Understanding the problem
As described earlier, we gathered lots of input from folks in our community about needs that exist surrounding youth in Ramsey County. We believe that our integrated data platform will be a partial solution to identifying those needs, and hopefully meeting them, going forward but a tangential benefit to using the Intentional Social Interaction model has been twofold: 1) residents, especially youth and people of color, have expressed that this engagement is the first time they have really felt a part of their school and/or community and that their input is valued and 2) system professionals, especially those who have worked in the system for years, have gained increased understanding of the impacts of the decisions they make and how people in our community experience our systems. As one of our team members stated, this will help people stop ‘leading from ignorance,’ and inadvertently making decisions that have unintended, and even counterproductive, consequences for our residents. These benefits should have ripple effects in terms of improving interactions and fomenting system change.
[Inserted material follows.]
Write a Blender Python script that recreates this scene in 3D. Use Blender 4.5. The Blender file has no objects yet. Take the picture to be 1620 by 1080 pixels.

If you could do it all over again…
Our best piece of advice would be that this work is hard and will take longer than anticipated. We have not had the benefit of having any dedicated staff, so although having a core leadership team comprised of high level staff is helpful, it also means that we all have busy, demanding jobs and multiple competing priorities. Also, the work has evolved over the course of the year and new opportunities have arisen, which are beneficial to the work, but require flexibility and adjustments to our preconceived work plan. The Bush Foundation’s flexibility in enabling us to make these changes throughout our project has been critical to our ability to leverage this opportunity to gain others. Thank you.
One last thought
We feel like smaller projects have arisen over the years and when it becomes apparent that there isn’t consensus, we just revert back to the status quo because it is the easiest, least confrontational option. Although, everyone, detractors alike, agrees that the status quo isn’t acceptable. In order for us to achieve system change, we need to maintain the focus on changing the systems from within and listen to feedback, but refuse to let a few vocal critics subvert or stagnate the process. We have also had the benefit of consistent leadership and political will to this point and we have recently had a change in Superintendent and are anticipating a change in mayoral leadership in the near future, so that could impact the level of support and prioritization we receive for this project. And with new leaders often come new staff as well, which could affect the make-up of our team. We are determined to bring any new leaders along in our process, but that is an important factor for us to be cognizant of and proactively work to address.